Given request
Beginning at the first line of the data, print each line exactly, stopping after the line that contains "M['water'] = water_mat()".

------------------------------------------------

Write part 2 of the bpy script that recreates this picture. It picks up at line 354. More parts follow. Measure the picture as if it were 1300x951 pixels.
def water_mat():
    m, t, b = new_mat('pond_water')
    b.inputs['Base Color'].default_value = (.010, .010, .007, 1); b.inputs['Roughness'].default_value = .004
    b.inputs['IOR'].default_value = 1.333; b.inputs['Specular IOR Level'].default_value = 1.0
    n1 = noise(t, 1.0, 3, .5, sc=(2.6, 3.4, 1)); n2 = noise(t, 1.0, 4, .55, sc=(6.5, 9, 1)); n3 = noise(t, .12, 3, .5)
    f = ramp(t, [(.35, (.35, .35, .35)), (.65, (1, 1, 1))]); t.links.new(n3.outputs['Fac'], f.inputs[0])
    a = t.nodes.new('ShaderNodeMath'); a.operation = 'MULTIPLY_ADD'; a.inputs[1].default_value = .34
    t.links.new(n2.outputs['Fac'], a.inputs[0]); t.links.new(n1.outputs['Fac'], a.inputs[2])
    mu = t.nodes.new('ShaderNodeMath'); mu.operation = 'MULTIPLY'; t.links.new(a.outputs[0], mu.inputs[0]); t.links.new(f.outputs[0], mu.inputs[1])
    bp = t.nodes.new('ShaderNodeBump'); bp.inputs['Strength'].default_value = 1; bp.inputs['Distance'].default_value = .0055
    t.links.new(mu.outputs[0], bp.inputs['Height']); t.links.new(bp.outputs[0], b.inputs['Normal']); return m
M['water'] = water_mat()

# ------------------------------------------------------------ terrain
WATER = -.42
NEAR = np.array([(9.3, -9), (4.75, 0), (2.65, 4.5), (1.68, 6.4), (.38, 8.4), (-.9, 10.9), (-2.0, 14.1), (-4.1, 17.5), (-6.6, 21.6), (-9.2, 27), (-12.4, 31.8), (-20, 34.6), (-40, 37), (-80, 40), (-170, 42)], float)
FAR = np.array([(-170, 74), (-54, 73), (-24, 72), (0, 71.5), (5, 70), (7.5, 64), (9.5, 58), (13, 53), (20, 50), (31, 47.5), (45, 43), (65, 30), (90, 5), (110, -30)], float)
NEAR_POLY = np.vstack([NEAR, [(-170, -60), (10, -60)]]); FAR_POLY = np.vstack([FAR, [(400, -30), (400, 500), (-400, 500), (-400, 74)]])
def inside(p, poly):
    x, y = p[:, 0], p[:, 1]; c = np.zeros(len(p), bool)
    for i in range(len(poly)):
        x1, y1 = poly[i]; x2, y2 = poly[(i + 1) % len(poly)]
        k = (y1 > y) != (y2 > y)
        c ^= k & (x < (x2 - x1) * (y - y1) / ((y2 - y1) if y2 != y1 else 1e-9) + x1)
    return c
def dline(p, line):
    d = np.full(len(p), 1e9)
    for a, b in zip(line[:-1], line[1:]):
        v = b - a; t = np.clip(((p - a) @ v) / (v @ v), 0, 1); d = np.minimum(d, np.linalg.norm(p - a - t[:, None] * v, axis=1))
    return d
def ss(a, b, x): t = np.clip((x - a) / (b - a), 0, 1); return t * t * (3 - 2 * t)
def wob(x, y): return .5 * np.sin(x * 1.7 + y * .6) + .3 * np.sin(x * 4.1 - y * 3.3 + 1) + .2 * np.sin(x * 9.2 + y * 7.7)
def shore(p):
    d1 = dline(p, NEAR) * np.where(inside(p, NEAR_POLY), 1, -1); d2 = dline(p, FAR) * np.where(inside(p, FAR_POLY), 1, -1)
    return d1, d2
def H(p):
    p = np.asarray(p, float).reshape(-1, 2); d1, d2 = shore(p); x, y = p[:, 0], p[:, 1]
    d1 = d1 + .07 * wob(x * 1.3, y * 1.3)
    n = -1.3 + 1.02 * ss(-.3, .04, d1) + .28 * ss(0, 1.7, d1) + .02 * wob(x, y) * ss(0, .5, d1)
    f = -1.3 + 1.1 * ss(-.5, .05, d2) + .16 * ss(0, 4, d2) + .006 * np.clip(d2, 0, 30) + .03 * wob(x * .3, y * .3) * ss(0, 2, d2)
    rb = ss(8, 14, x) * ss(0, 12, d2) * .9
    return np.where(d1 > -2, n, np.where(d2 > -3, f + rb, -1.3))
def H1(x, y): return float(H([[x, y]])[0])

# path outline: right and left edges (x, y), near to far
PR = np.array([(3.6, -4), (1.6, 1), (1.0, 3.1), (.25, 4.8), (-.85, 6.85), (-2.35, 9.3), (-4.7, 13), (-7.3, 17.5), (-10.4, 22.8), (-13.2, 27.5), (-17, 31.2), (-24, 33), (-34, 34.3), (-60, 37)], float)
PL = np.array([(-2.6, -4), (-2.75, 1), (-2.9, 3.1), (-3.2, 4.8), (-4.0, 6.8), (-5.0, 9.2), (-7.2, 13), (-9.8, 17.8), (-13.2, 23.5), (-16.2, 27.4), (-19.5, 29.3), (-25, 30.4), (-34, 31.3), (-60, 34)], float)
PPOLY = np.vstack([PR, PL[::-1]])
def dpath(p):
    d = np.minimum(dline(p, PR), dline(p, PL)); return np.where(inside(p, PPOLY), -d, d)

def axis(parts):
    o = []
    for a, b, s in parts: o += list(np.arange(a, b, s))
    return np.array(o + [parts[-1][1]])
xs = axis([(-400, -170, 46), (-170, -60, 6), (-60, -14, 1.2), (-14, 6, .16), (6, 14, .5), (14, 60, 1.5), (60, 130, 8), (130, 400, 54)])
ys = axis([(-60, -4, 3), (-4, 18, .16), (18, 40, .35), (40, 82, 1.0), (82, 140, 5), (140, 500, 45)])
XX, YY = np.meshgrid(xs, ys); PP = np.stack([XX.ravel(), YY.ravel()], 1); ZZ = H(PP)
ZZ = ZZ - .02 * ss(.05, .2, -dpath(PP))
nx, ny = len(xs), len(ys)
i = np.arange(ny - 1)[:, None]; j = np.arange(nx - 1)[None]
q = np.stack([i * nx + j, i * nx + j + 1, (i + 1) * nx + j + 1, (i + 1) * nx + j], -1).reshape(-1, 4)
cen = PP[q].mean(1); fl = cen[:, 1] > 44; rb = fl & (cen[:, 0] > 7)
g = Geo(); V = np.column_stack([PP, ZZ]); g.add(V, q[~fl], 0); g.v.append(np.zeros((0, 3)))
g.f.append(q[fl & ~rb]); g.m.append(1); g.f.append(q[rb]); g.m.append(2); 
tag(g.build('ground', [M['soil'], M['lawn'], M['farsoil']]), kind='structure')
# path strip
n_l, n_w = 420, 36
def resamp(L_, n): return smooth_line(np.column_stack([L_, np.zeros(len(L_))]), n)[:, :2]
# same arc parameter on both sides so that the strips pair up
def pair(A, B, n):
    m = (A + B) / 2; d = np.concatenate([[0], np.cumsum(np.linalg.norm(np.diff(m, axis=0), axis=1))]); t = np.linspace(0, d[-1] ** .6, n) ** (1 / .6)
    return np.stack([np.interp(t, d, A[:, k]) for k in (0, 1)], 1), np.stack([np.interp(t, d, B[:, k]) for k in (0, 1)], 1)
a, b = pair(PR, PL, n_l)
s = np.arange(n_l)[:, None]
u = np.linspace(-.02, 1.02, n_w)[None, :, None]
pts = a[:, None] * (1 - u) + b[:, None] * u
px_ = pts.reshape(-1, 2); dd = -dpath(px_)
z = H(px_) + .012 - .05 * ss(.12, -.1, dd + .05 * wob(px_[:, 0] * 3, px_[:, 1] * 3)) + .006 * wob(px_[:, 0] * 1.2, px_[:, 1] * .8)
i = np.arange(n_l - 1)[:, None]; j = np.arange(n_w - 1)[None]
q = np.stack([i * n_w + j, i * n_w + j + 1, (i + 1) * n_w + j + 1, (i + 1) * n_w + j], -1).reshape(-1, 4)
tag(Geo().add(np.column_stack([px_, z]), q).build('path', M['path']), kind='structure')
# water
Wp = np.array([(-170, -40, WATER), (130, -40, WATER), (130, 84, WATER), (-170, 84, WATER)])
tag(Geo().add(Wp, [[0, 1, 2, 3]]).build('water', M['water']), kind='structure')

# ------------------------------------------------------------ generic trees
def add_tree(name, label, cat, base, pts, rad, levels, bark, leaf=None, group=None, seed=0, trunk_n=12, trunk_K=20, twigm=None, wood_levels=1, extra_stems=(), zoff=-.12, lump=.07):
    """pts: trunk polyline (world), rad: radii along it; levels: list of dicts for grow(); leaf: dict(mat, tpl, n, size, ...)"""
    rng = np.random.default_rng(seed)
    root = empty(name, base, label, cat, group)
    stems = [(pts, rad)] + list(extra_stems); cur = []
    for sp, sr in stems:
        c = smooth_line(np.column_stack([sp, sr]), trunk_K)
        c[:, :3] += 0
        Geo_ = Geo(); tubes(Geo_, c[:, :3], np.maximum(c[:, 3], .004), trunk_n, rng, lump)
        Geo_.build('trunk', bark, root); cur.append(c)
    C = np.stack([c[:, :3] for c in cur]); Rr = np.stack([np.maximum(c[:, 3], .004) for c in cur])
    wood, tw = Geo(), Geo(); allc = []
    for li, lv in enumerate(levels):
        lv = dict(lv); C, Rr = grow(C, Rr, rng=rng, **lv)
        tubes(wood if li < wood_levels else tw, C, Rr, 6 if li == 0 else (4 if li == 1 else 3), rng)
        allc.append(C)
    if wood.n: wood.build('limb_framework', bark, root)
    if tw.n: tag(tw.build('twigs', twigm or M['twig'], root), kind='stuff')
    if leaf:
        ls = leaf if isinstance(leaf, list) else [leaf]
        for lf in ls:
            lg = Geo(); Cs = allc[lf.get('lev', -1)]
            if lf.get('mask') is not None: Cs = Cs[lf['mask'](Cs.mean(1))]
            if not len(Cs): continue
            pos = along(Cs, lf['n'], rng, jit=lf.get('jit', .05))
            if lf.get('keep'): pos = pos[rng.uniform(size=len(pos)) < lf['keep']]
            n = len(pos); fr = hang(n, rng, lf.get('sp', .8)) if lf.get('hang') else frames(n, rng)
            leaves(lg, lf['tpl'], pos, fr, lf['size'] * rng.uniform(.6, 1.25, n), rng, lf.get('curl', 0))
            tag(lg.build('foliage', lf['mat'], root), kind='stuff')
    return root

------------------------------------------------

Response to the task
Write part 2 of the bpy script that recreates this picture. It picks up at line 354. More parts follow. Measure the picture as if it were 1300x951 pixels.
def water_mat():
    m, t, b = new_mat('pond_water')
    b.inputs['Base Color'].default_value = (.010, .010, .007, 1); b.inputs['Roughness'].default_value = .004
    b.inputs['IOR'].default_value = 1.333; b.inputs['Specular IOR Level'].default_value = 1.0
    n1 = noise(t, 1.0, 3, .5, sc=(2.6, 3.4, 1)); n2 = noise(t, 1.0, 4, .55, sc=(6.5, 9, 1)); n3 = noise(t, .12, 3, .5)
    f = ramp(t, [(.35, (.35, .35, .35)), (.65, (1, 1, 1))]); t.links.new(n3.outputs['Fac'], f.inputs[0])
    a = t.nodes.new('ShaderNodeMath'); a.operation = 'MULTIPLY_ADD'; a.inputs[1].default_value = .34
    t.links.new(n2.outputs['Fac'], a.inputs[0]); t.links.new(n1.outputs['Fac'], a.inputs[2])
    mu = t.nodes.new('ShaderNodeMath'); mu.operation = 'MULTIPLY'; t.links.new(a.outputs[0], mu.inputs[0]); t.links.new(f.outputs[0], mu.inputs[1])
    bp = t.nodes.new('ShaderNodeBump'); bp.inputs['Strength'].default_value = 1; bp.inputs['Distance'].default_value = .0055
    t.links.new(mu.outputs[0], bp.inputs['Height']); t.links.new(bp.outputs[0], b.inputs['Normal']); return m
M['water'] = water_mat()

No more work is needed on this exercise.